Return each line that holds the word "scene".

▶ _Supplied information_
------------------------------------------------------------------------
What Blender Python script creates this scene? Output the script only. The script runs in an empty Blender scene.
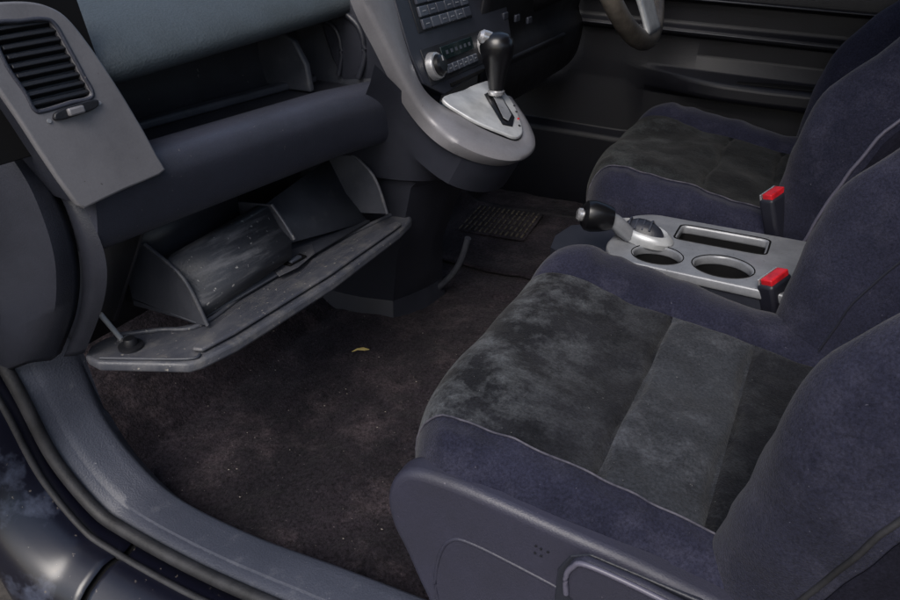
import bpy, bmesh, math, random
from mathutils import Vector as V, Matrix, noise
random.seed(4)
C = bpy.context.scene.collection
# ------------------------------------------------------------------ camera
A=math.radians(27.1); PT=math.radians(29.0); F=740.0
CAM=V((.34,-.82,.86))
ca,sa,cp,sp=math.cos(A),math.sin(A),math.cos(PT),math.sin(PT)
cd=bpy.data.cameras.new('camera'); co=bpy.data.objects.new('camera',cd); C.objects.link(co)
co.location=CAM; co.rotation_euler=(math.pi/2-PT,0,A); cd.sensor_width=36; cd.lens=36*F/900; cd.clip_start=.02; cd.clip_end=600
bpy.context.scene.camera=co
def ray(px,py):
    u=(px-450)/F; w=(300-py)/F; h=cp+w*sp; v=-sp+w*cp
    return V((u*ca-h*sa, u*sa+h*ca, v))
def P(px,py,x=None,y=None,z=None,pl=None):
    d=ray(px,py)
    if x is not None: s=(x-CAM.x)/d.x
    elif y is not None: s=(y-CAM.y)/d.y
    elif z is not None: s=(z-CAM.z)/d.z
    else:
        n=V(pl[:3]); s=(pl[3]-n.dot(CAM))/n.dot(d)
    return CAM+d*s
# ------------------------------------------------------------------ materials
def lin(c):
    r=[]
    for k in c:
        k/=255.; r.append(k/12.92 if k<.04045 else ((k+.055)/1.055)**2.4)
    return (*r,1)
def mat(name,c1,c2=None,rough=.6,scale=8,thr=(.4,.65),bump=.15,bscale=300,metal=0,sheen=0,spec=.5,speck=None,speck_scale=120,speck_thr=.72,coat=0,bump2=0,b2scale=20,rvar=0,grain=0,gscale=900,stretch=(1,1,1),dust=None,dust_x=None,dscale=14,dthr=(.45,.7),coatr=.08):
    m=bpy.data.materials.new(name); m.use_nodes=True; N=m.node_tree.nodes; L=m.node_tree.links
    b=N['Principled BSDF']; tc=N.new('ShaderNodeTexCoord')
    mp=N.new('ShaderNodeMapping'); mp.inputs['Scale'].default_value=stretch; L.new(tc.outputs['Object'],mp.inputs['Vector'])
    def nz(sc,det=8,ro=.65,mapped=True):
        n=N.new('ShaderNodeTexNoise'); n.inputs['Scale'].default_value=sc; n.inputs['Detail'].default_value=det; n.inputs['Roughness'].default_value=ro
        L.new(mp.outputs[0] if mapped else tc.outputs['Object'],n.inputs['Vector']); return n
    def mr(src,a,b_,c=0,d=1):
        r=N.new('ShaderNodeMapRange'); 
        for i,v in zip((1,2,3,4),(a,b_,c,d)): r.inputs[i].default_value=v
        L.new(src,r.inputs[0]); return r
    b.inputs['Roughness'].default_value=rough; b.inputs['Metallic'].default_value=metal
    b.inputs['Specular IOR Level'].default_value=spec
    b.inputs['Sheen Weight'].default_value=sheen; b.inputs['Sheen Roughness'].default_value=.5
    b.inputs['Coat Weight'].default_value=coat; b.inputs['Coat Roughness'].default_value=coatr
    b.inputs['Base Color'].default_value=lin(c1)
    out=None
    def mix(fac,c):
        nonlocal out
        mx=N.new('ShaderNodeMix'); mx.data_type='RGBA'; mx.inputs[6].default_value=lin(c1); mx.inputs[7].default_value=lin(c)
        if out: L.new(out,mx.inputs[6])
        L.new(fac,mx.inputs[0]); out=mx.outputs[2]
    if c2:
        r=mr(nz(scale).outputs['Fac'],*thr); mix(r.outputs[0],c2)
        if rvar:
            rr=mr(r.outputs[0],0,1,rough,min(1,rough+rvar)); L.new(rr.outputs[0],b.inputs['Roughness'])
    if dust:
        r=mr(nz(dscale,10,.7,False).outputs['Fac'],*dthr); fac=r.outputs[0]
        if dust_x:
            sx=N.new('ShaderNodeSeparateXYZ'); L.new(tc.outputs['Object'],sx.inputs[0])
            r2=mr(sx.outputs[0],dust_x[0],dust_x[1],1,dust_x[2] if len(dust_x)>2 else .15)
            mu=N.new('ShaderNodeMath'); mu.operation='MULTIPLY'; L.new(fac,mu.inputs[0]); L.new(r2.outputs[0],mu.inputs[1]); fac=mu.outputs[0]
        mix(fac,dust)
    if grain:
        r=mr(nz(gscale,3,.7,False).outputs['Fac'],.3,.7,1-grain,1+grain)
        if out is None: mix(r.outputs[0],c1)
        vm=N.new('ShaderNodeVectorMath'); vm.operation='SCALE'; L.new(out,vm.inputs[0]); L.new(r.outputs[0],vm.inputs['Scale']); out=vm.outputs[0]
    if speck:
        r=mr(nz(speck_scale,2,.5,False).outputs['Fac'],speck_thr,speck_thr+.04); mix(r.outputs[0],speck)
    if out: L.new(out,b.inputs['Base Color'])
    if bump:
        n=nz(bscale,3,.5,False)
        bp=N.new('ShaderNodeBump'); bp.inputs['Strength'].default_value=bump; bp.inputs['Distance'].default_value=.002; L.new(n.outputs['Fac'],bp.inputs['Height'])
        L.new(bp.outputs[0],b.inputs['Normal'])
        if bump2:
            n2=nz(b2scale,5,.5,False)
            b2=N.new('ShaderNodeBump'); b2.inputs['Strength'].default_value=bump2; b2.inputs['Distance'].default_value=.01; L.new(n2.outputs['Fac'],b2.inputs['Height'])
            L.new(b2.outputs[0],bp.inputs['Normal'])
    return m
M_pad=mat('dash_pad_vinyl',(64,71,76),(54,61,65),.5,6,bump=.4,bscale=340,rvar=.15,grain=.16,gscale=340)
M_bar=mat('dash_plastic',(56,58,69),(46,48,58),.36,7,bump=.25,bscale=600,rvar=.2,speck=(110,106,104),speck_scale=210,speck_thr=.73,grain=.15,gscale=500)
M_end=mat('dash_end_plastic',(42,44,53),(34,36,44),.42,9,bump=.2,bscale=600,grain=.12,gscale=500)
M_trim=mat('silver_grey_trim',(116,115,119),(102,101,105),.36,12,bump=.05,bscale=500,metal=.1,rvar=.15,grain=.06,gscale=400,speck=(86,83,84),speck_scale=160,speck_thr=.73)
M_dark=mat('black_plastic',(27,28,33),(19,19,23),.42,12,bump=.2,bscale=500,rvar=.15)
M_shelf=mat('shelf_plastic',(42,43,50),(30,31,37),.45,12,bump=.2,bscale=500,speck=(92,90,88),speck_scale=150,speck_thr=.71)
M_gloss=mat('glossy_black',(14,14,17),None,.3,bump=0,coat=.2,coatr=.2)
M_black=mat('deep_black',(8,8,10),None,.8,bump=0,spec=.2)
M_lid=mat('dusty_lid_plastic',(64,66,74),(92,92,96),.38,10,(.45,.75),bump=.25,bscale=400,speck=(140,136,130),speck_scale=190,speck_thr=.69,rvar=.3,dust=(106,104,102),dscale=30,dthr=(.5,.8),stretch=(3,1,1))
M_bin=mat('glovebox_plastic',(50,53,61),(66,68,76),.45,10,bump=.2,bscale=400,rvar=.2,dust=(84,84,86),dscale=35,dthr=(.55,.8))
M_scr=mat('scratched_plastic',(62,64,70),(122,122,126),.45,22,(.5,.72),bump=.25,bscale=300,rvar=.3,stretch=(1,.35,3),speck=(156,154,152),speck_scale=120,speck_thr=.68)
M_navy=mat('navy_fabric',(37,38,53),(28,29,42),.95,7,bump=.5,bscale=600,sheen=.1,spec=.08,speck=(84,83,94),speck_scale=260,speck_thr=.75,bump2=.2,b2scale=26,grain=.4,gscale=330,dust=(54,54,68),dscale=16,dthr=(.5,.8))
M_vel=mat('charcoal_velour',(23,24,28),(37,38,43),1,7,(.42,.65),bump=.6,bscale=500,sheen=.06,spec=.05,speck=(116,116,116),speck_scale=260,speck_thr=.75,bump2=.3,b2scale=24,grain=.42,gscale=280,dust=(92,95,99),dust_x=(-.22,-.04,.2),dscale=19,dthr=(.45,.7))
M_vel2=mat('grey_velour',(40,42,47),(55,58,64),1,9,(.38,.65),bump=.6,bscale=500,sheen=.08,spec=.05,speck=(118,116,116),speck_scale=260,speck_thr=.74,bump2=.3,b2scale=24,grain=.42,gscale=280,dust=(78,80,86),dscale=15,dthr=(.5,.75))  # lighter shading of the middle panel put into the velour colour, plus dust
M_dvel=mat('dark_velour',(18,19,21),(30,32,34),1,8,(.42,.7),bump=.6,bscale=500,sheen=.06,spec=.05,bump2=.3,b2scale=20,grain=.4,gscale=240,dust=(70,74,75),dust_x=(-.25,.0,.14),dscale=15,dthr=(.46,.75))
M_thread=mat('pale_stitching',(86,84,94),(44,44,56),.9,60,bump=0)
M_cover=mat('seat_side_plastic',(52,52,66),(44,44,56),.4,8,bump=.25,bscale=600,rvar=.2,grain=.12,gscale=450,speck=(92,88,98),speck_scale=170,speck_thr=.74)
M_lever=mat('lever_plastic',(92,90,104),(80,78,92),.36,8,bump=.1,bscale=500)
M_carpet=mat('dirty_carpet',(28,26,30),(46,41,46),1,4.5,(.35,.7),bump=1,bscale=300,sheen=.04,spec=.03,speck=(100,92,90),speck_scale=190,speck_thr=.75,bump2=.6,b2scale=40,grain=.6,gscale=190,dust=(70,62,65),dscale=11,dthr=(.5,.8))
M_sill=mat('scuffed_sill_plastic',(57,60,71),(66,69,81),.42,5,(.3,.75),bump=.35,bscale=420,rvar=.15,grain=.16,gscale=420,dust=(84,86,94),dscale=40,dthr=(.58,.78),speck=(120,120,124),speck_scale=230,speck_thr=.74)
M_rubber=mat('rubber_seal',(24,24,27),(44,44,48),.6,20,bump=.2)
M_paint=mat('dark_blue_paint',(15,16,29),(84,91,112),.34,6,(.56,.70),bump=0,coat=.6,rvar=.4,speck=(90,84,80),speck_scale=130,speck_thr=.7,coatr=.25)  # pale blue patches paint a sky reflection into the colour; specks are dirt
M_chrome=mat('brushed_silver',(205,205,208),(165,165,170),.24,30,bump=.02,metal=.7)
M_plate=mat('silver_plastic',(136,138,143),(116,118,123),.3,20,bump=.04,bscale=400,metal=.2,speck=(90,88,86),speck_scale=190,speck_thr=.70,grain=.06,gscale=300)
M_bright=mat('bright_gate_plastic',(182,184,186),(150,152,155),.3,20,bump=0,metal=.2)
M_red=mat('red_plastic',(205,34,44),(150,26,34),.3,60,bump=0)
M_white=mat('white_print',(130,132,138),None,.5,bump=0)
M_disp=mat('display_glass',(22,34,36),None,.1,bump=0)
M_rim=mat('worn_wheel_leather',(92,86,79),(60,55,51),.45,25,bump=.3,bscale=400)
M_strap=mat('belt_plastic',(32,33,43),(25,25,34),.45,12,bump=.1)
M_shell=mat('side_shell_cloth',(25,25,35),(19,19,27),.9,12,bump=.3,bscale=500,grain=.35,gscale=350,spec=.1)
M_tan=mat('tan_heel_pad',(92,84,68),(36,32,30),.8,55,(.4,.6),bump=.4,bscale=200)
M_leaf=mat('dry_leaf',(196,176,110),None,.8,bump=0)
M_crumb=mat('crumb',(128,122,116),None,.9,bump=0)
M_ground=mat('earth',(72,67,63),(48,44,41),1,3,bump=.8,bscale=60,grain=.4,gscale=40)
M_button=mat('button_grey',(66,70,80),None,.35,bump=0)
M_button2=mat('button_slate',(52,55,65),None,.35,bump=0)
M_door=mat('door_trim_plastic',(17,18,27),(12,13,20),.55,5,bump=.2,bscale=400)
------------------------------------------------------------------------
▶ _Solution for this exercise_
What Blender Python script creates this scene? Output the script only. The script runs in an empty Blender scene.
C = bpy.context.scene.collection
bpy.context.scene.camera=co